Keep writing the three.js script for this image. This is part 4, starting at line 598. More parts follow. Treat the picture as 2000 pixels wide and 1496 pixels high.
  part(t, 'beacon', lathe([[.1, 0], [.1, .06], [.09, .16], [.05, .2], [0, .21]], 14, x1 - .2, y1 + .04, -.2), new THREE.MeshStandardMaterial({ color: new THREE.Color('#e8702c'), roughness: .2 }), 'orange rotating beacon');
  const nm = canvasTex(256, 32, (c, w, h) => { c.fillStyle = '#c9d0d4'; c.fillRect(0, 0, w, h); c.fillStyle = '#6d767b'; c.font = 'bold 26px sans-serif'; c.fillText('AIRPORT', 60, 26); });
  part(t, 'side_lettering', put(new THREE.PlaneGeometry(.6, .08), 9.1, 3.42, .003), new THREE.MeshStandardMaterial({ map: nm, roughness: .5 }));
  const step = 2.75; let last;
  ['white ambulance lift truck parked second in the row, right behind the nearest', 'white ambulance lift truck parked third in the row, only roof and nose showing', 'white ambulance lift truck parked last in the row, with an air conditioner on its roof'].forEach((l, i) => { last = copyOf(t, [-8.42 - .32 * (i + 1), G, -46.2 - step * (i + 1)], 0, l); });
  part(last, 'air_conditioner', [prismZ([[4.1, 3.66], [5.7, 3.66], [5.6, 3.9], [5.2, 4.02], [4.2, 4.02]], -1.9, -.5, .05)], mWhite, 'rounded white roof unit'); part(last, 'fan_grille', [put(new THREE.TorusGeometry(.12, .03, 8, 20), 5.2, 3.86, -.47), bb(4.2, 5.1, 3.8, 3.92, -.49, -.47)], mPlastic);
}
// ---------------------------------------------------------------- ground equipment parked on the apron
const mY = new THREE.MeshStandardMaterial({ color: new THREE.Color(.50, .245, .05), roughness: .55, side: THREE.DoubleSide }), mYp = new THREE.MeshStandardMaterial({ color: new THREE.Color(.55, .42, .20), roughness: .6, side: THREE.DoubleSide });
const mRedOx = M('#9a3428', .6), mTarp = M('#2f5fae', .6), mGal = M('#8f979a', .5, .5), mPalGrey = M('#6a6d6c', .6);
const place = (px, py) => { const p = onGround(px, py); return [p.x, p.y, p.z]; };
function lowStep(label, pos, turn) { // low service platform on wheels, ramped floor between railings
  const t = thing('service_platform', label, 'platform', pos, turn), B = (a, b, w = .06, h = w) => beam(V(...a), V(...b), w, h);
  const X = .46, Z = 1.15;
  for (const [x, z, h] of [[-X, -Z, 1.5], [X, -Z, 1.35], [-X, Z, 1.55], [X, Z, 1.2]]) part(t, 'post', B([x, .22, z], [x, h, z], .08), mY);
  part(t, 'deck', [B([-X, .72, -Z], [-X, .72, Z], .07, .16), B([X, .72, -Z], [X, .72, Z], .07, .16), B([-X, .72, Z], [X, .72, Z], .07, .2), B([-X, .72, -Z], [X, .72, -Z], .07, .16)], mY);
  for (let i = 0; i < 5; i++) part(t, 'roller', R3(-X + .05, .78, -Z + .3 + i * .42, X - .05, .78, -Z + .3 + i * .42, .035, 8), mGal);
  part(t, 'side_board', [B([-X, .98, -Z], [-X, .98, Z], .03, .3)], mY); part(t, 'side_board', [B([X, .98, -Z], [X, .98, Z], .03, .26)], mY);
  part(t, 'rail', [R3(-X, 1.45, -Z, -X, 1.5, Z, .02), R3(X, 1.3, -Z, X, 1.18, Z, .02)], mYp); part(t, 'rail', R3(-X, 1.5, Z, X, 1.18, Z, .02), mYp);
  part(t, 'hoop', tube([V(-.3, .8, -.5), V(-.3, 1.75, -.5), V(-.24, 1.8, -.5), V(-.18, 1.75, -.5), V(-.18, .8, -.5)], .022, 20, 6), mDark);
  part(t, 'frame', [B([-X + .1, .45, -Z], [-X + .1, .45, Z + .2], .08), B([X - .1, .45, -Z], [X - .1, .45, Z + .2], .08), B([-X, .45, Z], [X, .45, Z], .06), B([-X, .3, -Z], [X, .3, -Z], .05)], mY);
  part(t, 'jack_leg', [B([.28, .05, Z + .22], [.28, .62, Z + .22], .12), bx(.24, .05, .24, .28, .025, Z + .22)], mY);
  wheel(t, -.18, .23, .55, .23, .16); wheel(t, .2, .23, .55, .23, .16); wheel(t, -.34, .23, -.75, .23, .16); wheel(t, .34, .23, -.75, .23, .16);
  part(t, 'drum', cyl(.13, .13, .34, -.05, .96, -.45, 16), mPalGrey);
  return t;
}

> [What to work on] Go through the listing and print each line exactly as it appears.

> [The output]
Keep writing the three.js script for this image. This is part 4, starting at line 598. More parts follow. Treat the picture as 2000 pixels wide and 1496 pixels high.
  part(t, 'beacon', lathe([[.1, 0], [.1, .06], [.09, .16], [.05, .2], [0, .21]], 14, x1 - .2, y1 + .04, -.2), new THREE.MeshStandardMaterial({ color: new THREE.Color('#e8702c'), roughness: .2 }), 'orange rotating beacon');
  const nm = canvasTex(256, 32, (c, w, h) => { c.fillStyle = '#c9d0d4'; c.fillRect(0, 0, w, h); c.fillStyle = '#6d767b'; c.font = 'bold 26px sans-serif'; c.fillText('AIRPORT', 60, 26); });
  part(t, 'side_lettering', put(new THREE.PlaneGeometry(.6, .08), 9.1, 3.42, .003), new THREE.MeshStandardMaterial({ map: nm, roughness: .5 }));
  const step = 2.75; let last;
  ['white ambulance lift truck parked second in the row, right behind the nearest', 'white ambulance lift truck parked third in the row, only roof and nose showing', 'white ambulance lift truck parked last in the row, with an air conditioner on its roof'].forEach((l, i) => { last = copyOf(t, [-8.42 - .32 * (i + 1), G, -46.2 - step * (i + 1)], 0, l); });
  part(last, 'air_conditioner', [prismZ([[4.1, 3.66], [5.7, 3.66], [5.6, 3.9], [5.2, 4.02], [4.2, 4.02]], -1.9, -.5, .05)], mWhite, 'rounded white roof unit'); part(last, 'fan_grille', [put(new THREE.TorusGeometry(.12, .03, 8, 20), 5.2, 3.86, -.47), bb(4.2, 5.1, 3.8, 3.92, -.49, -.47)], mPlastic);
}
// ---------------------------------------------------------------- ground equipment parked on the apron
const mY = new THREE.MeshStandardMaterial({ color: new THREE.Color(.50, .245, .05), roughness: .55, side: THREE.DoubleSide }), mYp = new THREE.MeshStandardMaterial({ color: new THREE.Color(.55, .42, .20), roughness: .6, side: THREE.DoubleSide });
const mRedOx = M('#9a3428', .6), mTarp = M('#2f5fae', .6), mGal = M('#8f979a', .5, .5), mPalGrey = M('#6a6d6c', .6);
const place = (px, py) => { const p = onGround(px, py); return [p.x, p.y, p.z]; };
function lowStep(label, pos, turn) { // low service platform on wheels, ramped floor between railings
  const t = thing('service_platform', label, 'platform', pos, turn), B = (a, b, w = .06, h = w) => beam(V(...a), V(...b), w, h);
  const X = .46, Z = 1.15;
  for (const [x, z, h] of [[-X, -Z, 1.5], [X, -Z, 1.35], [-X, Z, 1.55], [X, Z, 1.2]]) part(t, 'post', B([x, .22, z], [x, h, z], .08), mY);
  part(t, 'deck', [B([-X, .72, -Z], [-X, .72, Z], .07, .16), B([X, .72, -Z], [X, .72, Z], .07, .16), B([-X, .72, Z], [X, .72, Z], .07, .2), B([-X, .72, -Z], [X, .72, -Z], .07, .16)], mY);
  for (let i = 0; i < 5; i++) part(t, 'roller', R3(-X + .05, .78, -Z + .3 + i * .42, X - .05, .78, -Z + .3 + i * .42, .035, 8), mGal);
  part(t, 'side_board', [B([-X, .98, -Z], [-X, .98, Z], .03, .3)], mY); part(t, 'side_board', [B([X, .98, -Z], [X, .98, Z], .03, .26)], mY);
  part(t, 'rail', [R3(-X, 1.45, -Z, -X, 1.5, Z, .02), R3(X, 1.3, -Z, X, 1.18, Z, .02)], mYp); part(t, 'rail', R3(-X, 1.5, Z, X, 1.18, Z, .02), mYp);
  part(t, 'hoop', tube([V(-.3, .8, -.5), V(-.3, 1.75, -.5), V(-.24, 1.8, -.5), V(-.18, 1.75, -.5), V(-.18, .8, -.5)], .022, 20, 6), mDark);
  part(t, 'frame', [B([-X + .1, .45, -Z], [-X + .1, .45, Z + .2], .08), B([X - .1, .45, -Z], [X - .1, .45, Z + .2], .08), B([-X, .45, Z], [X, .45, Z], .06), B([-X, .3, -Z], [X, .3, -Z], .05)], mY);
  part(t, 'jack_leg', [B([.28, .05, Z + .22], [.28, .62, Z + .22], .12), bx(.24, .05, .24, .28, .025, Z + .22)], mY);
  wheel(t, -.18, .23, .55, .23, .16); wheel(t, .2, .23, .55, .23, .16); wheel(t, -.34, .23, -.75, .23, .16); wheel(t, .34, .23, -.75, .23, .16);
  part(t, 'drum', cyl(.13, .13, .34, -.05, .96, -.45, 16), mPalGrey);
  return t;
}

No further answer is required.